An analysis of the ceramic artifacts indicated that they originated from Egypt. According to the IAA their discovery marked the first time such a substantial assembly of ritual objects of this nature had ever been found, especially at a temporary site rather than a permanent settlement.

The Darb al-Hajj began in Cairo, crossed the Sinai Peninsula, continued through the Eilat region, and eventually reached the town of Aqaba before continuing into the Arabian Peninsula. The route was in use from the early days of Islam, starting in the 7th century C.E., and remained in use until the 19th century C.E.

A network of wells, rest areas, and oases was developed along the route to support pilgrimage and trade traffic. Many of these historic rest stops and wells can still be found along the route.

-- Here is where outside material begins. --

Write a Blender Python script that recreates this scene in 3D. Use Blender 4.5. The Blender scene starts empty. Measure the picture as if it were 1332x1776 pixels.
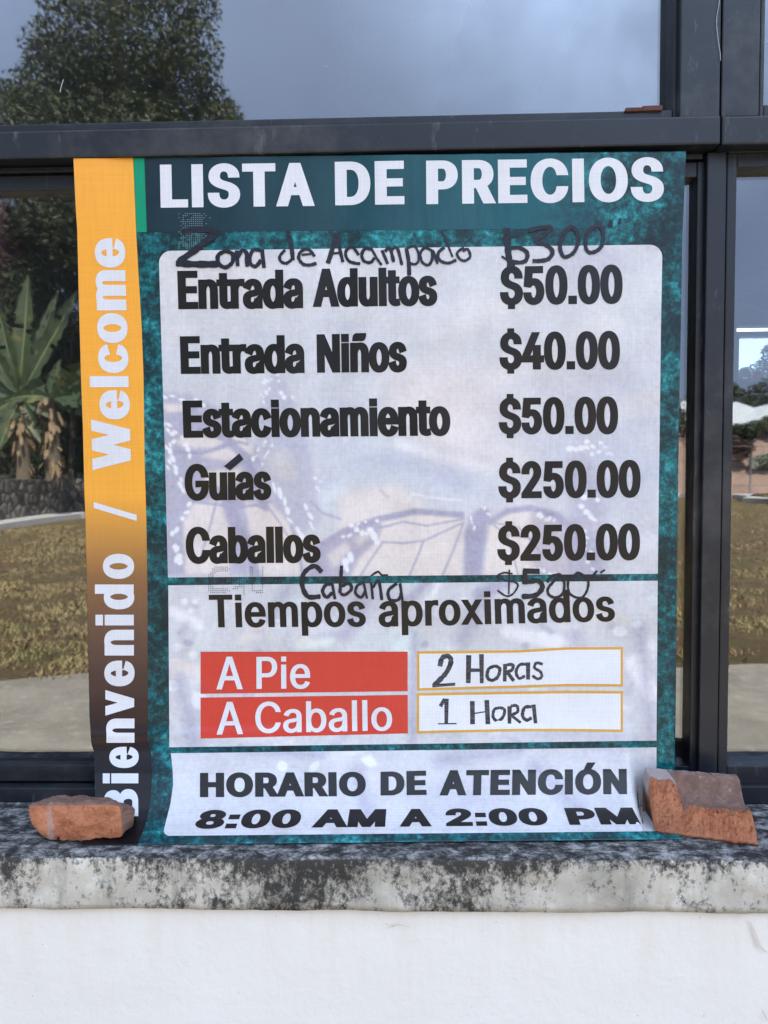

In the vicinity of the Eilat mountains, several camping sites and structures for pilgrims have been discovered. It appears that these structures primarily served during the Mamluk and Ottoman periods, beginning in the 13th or 14th centuries C.E.

Taxel noted that many of the artifacts were discovered in a broken state, suggesting they may have been intentionally damaged during ceremonies. It appears that these rituals were conducted on-site by one or more individuals specializing in popular magical practices.

Literary sources indicate that magical rituals were in high demand across various strata of society, even alongside formal religious observances, and it is likely that pilgrims en route to Mecca and Medina sought such services.

Omry Barzilai, the IAA’s southern regional archaeologist, noted that the Darb al-Hajj road intersects the municipal boundaries of Eilat, positioning the city to become part of a unique regional archaeological and tourist area.

The IAA plans to oversee the road’s development and accessibility while organizing educational activities to emphasize its cultural heritage role.